Content Pragmatics
Some Thoughts on How to do Content Differently
Philosophizing with a hammer. That’s what Nietzsche advocated. And while I am routinely teased (and not without cause) for being irredeemably theoretical, this is what I in fact do when it comes to content. Yes, I do explore the theory of content and here, in my own defense, I like to summon up Kurt Lewin’s point that there is nothing as practical as a good theory. But I have primarily proceeded by implementation – by trying things out in the real world and often on a monumental scale. We might call this content strategizing with a hammer.
Cutting to the chase, I should probably blurt out a few maxims on how we can, collectively, drag content, our tools, and ourselves into the twenty-first century, into the age of the smart machine. Here are some points that come to mind (there are seven points offered, of course). I am eager (perhaps a little too eager) to discuss them should someone be inclined to do so.
1. Content must flow. It must move between many applications and therefore many representations. This calls for radical portability and this, in turn, calls for simplicity. This then means that every single step we might take towards sophistication must be matched with two steps towards understandability and usability. This is a hard discipline to live by, but it is essential.
2. Content implies automation. My annoying definition of content (OK, one of my annoying definitions of content) is that it is ‘potential information’ and the word ‘potential’ is key here. It is latent. It awaits realization. Its value, such as it is, lies in what it will become when it is published into a form that someone can use. Publishing entails selection, transformation, and delivery. Each of these calls on automation. That automation must be something the organization can actively control. That automation cannot be relegated to a backwater of inefficient and esoteric tools. It must be part of the mainstream (the main stream).
3. Content is an organizational asset. The accountants are quick to remind us that an asset is something that has potential future value – there’s that word again, ‘potential’. Content is everybody’s business. Working on content means elevating the level of discourse amongst everyone involved in what the organization does. Content work is hard because it means coordinating across organizational, and disciplinary, boundaries to establish ‘what the organization has to say’ on a topic.
4. Content benefits. The benefits that come from investments in how content is designed, managed, and leveraged, need to be balanced across all dimensions. Specifically, every internal benefit in efficiency must be matched to an at least equal external benefit in effectiveness. Neither survives long without the other.

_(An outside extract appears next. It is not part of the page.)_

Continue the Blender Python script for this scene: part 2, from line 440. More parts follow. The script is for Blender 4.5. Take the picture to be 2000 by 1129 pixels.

5. The full content lifecycle. If we are to understand our content and thus be in a position to manage it for the better, then we must take into account all the sources from which it is drawn, all the ways in which it is created, modified, managed, delivered and used, all the representations it can adopt, and all the rules that will apply to it at every point in the lifecycle. This is a lot. For this reason, we are encouraged, once again, to keep things as simple as possible (but no simpler, as Einstein would say). We might also be encouraged to apply a genuine modelling methodology and notation, one that works to illuminate rather than obscure what is important in the content lifecycle.
6. Content integration. Content, the work around content, and the tools we often use to work on content, all need to fit into, and play nicely with, the working infrastructure that exists in the organization. Isolation is not a virtue. Optimized isolation is a recipe for disaster. Accordingly, we need to integrate the content lifecycle into the fabric of our organizations. Multiple benefits will flow from this.
7. Content responsibility. Organizations, and the teams who have typically carried the content ball within those organizations, need to apply the lessons of the last 40 years to how they approach content, content work, content tools, and content integration. It is patently irresponsible to do otherwise.
Conway’s law (from Melvin Conway in 1967) runs “Organizations which design systems are constrained to produce designs which are copies of the communication structures of these organizations.” Note that this insight was not novel (and it gains strength from this fact) and we can point to several precedents including the works of the early pioneer in automation, Charles Babbage, in the 1820s. However long its providence, this insight is nowhere more true than in the case of AI today. How well the communication structures operate in an organization will determine how well, and how beneficially, Artificial Intelligence (AI) can be engaged.
As I have touched on previously, AI is arising in part to redress the breakdowns in organizational coherence that have become a pressing problem today. AI can be usefully understood as an organizational amplifier and to the extent an organization articulates its understanding of the world, its place in it, and how these things might be changed (its goals) AI will amplify the impact and accelerate the realization of those goals. If the organization remains fractured and dissolute, then AI will amplify these features too and accelerate the inevitable outcome.
So if you want to take the initiative with AI, to lead at a time that calls for leadership, then pick up your content hammer and get to work. Learn from what has been done before (perhaps taking my seven points as possible road signs) and put your name onto the next generation of content solutions in your organization. Square off against the hard problems, the ones that your organization really cares about, and show how content work can be a material part of the answer. I am inviting you, or perhaps challenging you, to content strategize with a hammer.